Trade and Investment Minister Andrew Robb joined Tourism Australia’s Managing Director, John O’Sullivan at the North Asia Business Events Showcase in Shanghai, one of a series of events taking place this week in China as part of Australia Week in China.

Mr Robb also released figures that showed future spending by Chinese visitors to Australia could rise to A$13 billion by 2020. The last spending estimate from Tourism Australia was A$9 billion, released in November 2011, with the increased estimate due to a projected growth in business events and independent travellers.

"We are seeing positive signs of a change in the visitor mix from China - a shift to a more independent, higher spending Chinese visitor, enjoying higher quality visitor experiences. This is exactly the lucrative market we are actively targeting," Mr Robb said.

China is Australia’s fastest growing market in terms of business events spend, growing by almost 30 per cent from 2012 to 2013, attributed in part to a boom in large incentive group events heading to Australia.

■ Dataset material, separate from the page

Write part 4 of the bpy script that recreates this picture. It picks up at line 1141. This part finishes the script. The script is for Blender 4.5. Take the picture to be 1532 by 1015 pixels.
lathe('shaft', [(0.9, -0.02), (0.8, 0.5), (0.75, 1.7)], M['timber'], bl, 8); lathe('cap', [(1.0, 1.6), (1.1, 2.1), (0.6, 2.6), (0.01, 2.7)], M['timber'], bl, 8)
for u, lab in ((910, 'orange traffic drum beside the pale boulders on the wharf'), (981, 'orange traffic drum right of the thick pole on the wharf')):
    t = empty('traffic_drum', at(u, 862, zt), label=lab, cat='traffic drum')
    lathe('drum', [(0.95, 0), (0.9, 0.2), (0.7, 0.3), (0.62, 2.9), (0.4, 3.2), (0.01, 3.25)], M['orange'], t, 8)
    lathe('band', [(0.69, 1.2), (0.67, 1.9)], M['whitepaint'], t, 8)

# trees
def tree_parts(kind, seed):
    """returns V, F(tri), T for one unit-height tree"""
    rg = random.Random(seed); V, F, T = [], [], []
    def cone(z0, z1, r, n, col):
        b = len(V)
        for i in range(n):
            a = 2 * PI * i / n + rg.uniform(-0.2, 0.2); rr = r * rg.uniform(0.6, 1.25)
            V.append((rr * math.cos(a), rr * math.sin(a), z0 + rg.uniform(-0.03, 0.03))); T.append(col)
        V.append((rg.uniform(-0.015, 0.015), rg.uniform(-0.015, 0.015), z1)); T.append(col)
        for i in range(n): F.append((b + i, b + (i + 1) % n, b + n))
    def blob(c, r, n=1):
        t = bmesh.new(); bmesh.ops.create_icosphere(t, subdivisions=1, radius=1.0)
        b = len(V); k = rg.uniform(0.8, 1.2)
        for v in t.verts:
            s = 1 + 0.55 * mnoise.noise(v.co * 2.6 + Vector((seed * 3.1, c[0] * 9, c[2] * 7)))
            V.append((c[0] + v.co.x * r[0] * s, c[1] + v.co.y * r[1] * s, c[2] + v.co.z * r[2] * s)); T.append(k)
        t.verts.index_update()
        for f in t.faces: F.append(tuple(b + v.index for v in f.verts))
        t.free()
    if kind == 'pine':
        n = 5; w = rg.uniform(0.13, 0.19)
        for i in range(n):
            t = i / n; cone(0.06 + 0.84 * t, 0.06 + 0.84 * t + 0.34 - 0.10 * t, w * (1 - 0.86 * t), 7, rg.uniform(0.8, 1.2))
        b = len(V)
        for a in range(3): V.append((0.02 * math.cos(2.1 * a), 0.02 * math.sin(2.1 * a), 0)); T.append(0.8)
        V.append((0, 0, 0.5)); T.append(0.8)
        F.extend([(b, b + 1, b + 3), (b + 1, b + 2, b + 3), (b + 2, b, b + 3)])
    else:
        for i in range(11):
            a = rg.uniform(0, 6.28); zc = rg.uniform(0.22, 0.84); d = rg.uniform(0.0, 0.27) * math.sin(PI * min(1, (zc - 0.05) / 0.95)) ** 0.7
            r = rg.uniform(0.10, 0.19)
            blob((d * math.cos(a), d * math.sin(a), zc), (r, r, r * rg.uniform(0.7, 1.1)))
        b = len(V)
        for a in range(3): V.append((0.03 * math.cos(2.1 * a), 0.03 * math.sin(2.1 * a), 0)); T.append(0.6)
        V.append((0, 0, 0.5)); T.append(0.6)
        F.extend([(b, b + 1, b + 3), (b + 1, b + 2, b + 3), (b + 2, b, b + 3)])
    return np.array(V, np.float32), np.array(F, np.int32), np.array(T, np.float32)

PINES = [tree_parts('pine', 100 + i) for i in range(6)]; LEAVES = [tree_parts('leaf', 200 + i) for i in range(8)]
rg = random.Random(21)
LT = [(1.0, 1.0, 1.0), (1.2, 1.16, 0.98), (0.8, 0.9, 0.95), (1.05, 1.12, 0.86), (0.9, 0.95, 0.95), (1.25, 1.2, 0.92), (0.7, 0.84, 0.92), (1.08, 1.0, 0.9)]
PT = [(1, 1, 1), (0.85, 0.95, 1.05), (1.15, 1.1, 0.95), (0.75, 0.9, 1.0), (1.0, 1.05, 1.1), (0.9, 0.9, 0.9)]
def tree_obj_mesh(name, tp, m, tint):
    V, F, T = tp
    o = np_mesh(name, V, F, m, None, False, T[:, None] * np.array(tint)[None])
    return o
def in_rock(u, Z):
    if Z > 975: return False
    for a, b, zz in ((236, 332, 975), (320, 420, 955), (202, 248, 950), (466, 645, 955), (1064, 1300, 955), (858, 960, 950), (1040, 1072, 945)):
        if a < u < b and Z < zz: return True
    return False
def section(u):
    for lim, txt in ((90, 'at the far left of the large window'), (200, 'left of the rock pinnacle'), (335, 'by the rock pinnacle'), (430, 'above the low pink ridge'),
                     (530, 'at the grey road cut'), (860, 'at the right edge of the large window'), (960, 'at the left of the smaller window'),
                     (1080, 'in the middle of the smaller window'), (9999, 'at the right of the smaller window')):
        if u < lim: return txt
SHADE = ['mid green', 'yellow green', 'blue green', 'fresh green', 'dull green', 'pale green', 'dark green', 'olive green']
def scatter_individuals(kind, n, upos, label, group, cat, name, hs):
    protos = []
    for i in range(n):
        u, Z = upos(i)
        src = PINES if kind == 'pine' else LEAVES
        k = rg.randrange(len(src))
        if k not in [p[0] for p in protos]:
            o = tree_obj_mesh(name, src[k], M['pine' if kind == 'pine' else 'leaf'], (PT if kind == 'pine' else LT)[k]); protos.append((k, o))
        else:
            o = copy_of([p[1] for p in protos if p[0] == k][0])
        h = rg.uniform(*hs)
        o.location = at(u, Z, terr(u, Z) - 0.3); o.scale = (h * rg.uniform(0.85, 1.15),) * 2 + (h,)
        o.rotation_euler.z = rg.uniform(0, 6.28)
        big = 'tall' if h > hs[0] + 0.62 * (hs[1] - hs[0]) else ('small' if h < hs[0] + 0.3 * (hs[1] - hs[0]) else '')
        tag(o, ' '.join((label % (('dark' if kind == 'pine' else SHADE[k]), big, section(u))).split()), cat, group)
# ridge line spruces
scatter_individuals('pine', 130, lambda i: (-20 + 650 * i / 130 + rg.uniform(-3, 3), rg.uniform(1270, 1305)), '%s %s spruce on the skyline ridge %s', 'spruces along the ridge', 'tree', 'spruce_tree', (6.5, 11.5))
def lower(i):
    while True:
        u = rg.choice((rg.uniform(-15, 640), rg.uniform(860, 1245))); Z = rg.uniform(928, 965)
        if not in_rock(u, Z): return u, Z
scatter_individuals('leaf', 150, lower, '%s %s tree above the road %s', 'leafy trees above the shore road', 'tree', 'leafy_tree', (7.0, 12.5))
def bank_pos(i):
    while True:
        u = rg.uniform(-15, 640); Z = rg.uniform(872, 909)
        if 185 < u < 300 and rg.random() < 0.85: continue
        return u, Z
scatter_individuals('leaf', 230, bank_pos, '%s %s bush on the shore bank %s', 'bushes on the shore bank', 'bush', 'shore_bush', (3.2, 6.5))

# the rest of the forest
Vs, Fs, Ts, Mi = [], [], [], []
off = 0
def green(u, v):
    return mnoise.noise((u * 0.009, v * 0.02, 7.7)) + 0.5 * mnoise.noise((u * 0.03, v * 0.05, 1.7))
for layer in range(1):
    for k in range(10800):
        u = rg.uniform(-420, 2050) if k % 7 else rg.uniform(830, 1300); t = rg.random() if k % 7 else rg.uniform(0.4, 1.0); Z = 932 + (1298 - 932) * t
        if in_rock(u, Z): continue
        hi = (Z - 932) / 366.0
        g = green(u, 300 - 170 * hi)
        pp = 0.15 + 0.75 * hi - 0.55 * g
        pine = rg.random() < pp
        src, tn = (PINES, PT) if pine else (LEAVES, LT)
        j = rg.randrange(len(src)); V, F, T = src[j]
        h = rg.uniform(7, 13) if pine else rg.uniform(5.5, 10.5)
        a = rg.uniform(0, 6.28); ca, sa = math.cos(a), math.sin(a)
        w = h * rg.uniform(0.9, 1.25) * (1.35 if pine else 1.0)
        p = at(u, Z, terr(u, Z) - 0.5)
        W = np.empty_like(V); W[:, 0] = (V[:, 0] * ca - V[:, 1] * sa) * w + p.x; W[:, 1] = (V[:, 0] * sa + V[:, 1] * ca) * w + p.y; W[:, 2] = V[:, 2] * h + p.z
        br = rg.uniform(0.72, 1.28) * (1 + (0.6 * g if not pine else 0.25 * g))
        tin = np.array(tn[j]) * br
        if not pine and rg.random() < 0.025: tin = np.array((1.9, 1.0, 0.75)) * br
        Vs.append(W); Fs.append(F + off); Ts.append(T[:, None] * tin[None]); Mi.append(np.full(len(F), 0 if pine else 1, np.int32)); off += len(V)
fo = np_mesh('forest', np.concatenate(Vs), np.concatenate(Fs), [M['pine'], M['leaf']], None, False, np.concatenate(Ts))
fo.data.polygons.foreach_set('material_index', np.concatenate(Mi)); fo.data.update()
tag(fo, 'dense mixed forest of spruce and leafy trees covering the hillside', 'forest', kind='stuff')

Mr O’Sullivan said the hosting of the North Asia Showcase sought to highlight Australia’s corporate meeting and incentive offering, by targeting decision-makers in one of its fastest growing regions for business.

“China has become an important incentive market for Australia with large numbers of delegates and high value groups,” he said.

Tourism Australia this week also launched a major tourism campaign in China specifically targeting independent travellers.

The campaign is part of Tourism Australia's 'There's Nothing Like Australia' overarching marketing initiative and is expected to reach up to 17 million people across key Chinese cities.

Mr O’Sullivan said it will seek to demonstrate Australia’s credentials as an ideal destination for personalised travel by highlighting many of the country’s unique and most distinctive holiday experiences.

“Chinese travel attitudes are changing from groups on sightseeing tours to individuals looking for unique, more personal experiences. This is very much what this campaign will seek to capitalize on by presenting a more contemporary, sophisticated and energetic Australia," Mr O’Sullivan said.

The campaign includes advertising displays in train stations, giant bill boards at landmark buildings as well as TV, radio, newspaper and online ads. There will also be a strong advocacy and social media focus, using popular Chinese platforms such as Weibo and Baidu to harness some of the 90% of Chinese visitors who tell us they loved their holiday in Australia.

Earlier this year, China became the first country Australia has allowed to access a three-year multiple entry visa for business visitors and the Coalition Government granted increased seating capacity to Chinese airlines to help cater for increased demand during the busy Chinese New Year period in Australia.

China remains Australia's fastest growing and most valuable inbound tourism market, with 709,300 Chinese visitor arrivals in 2013 spending approximately $4.7 billion.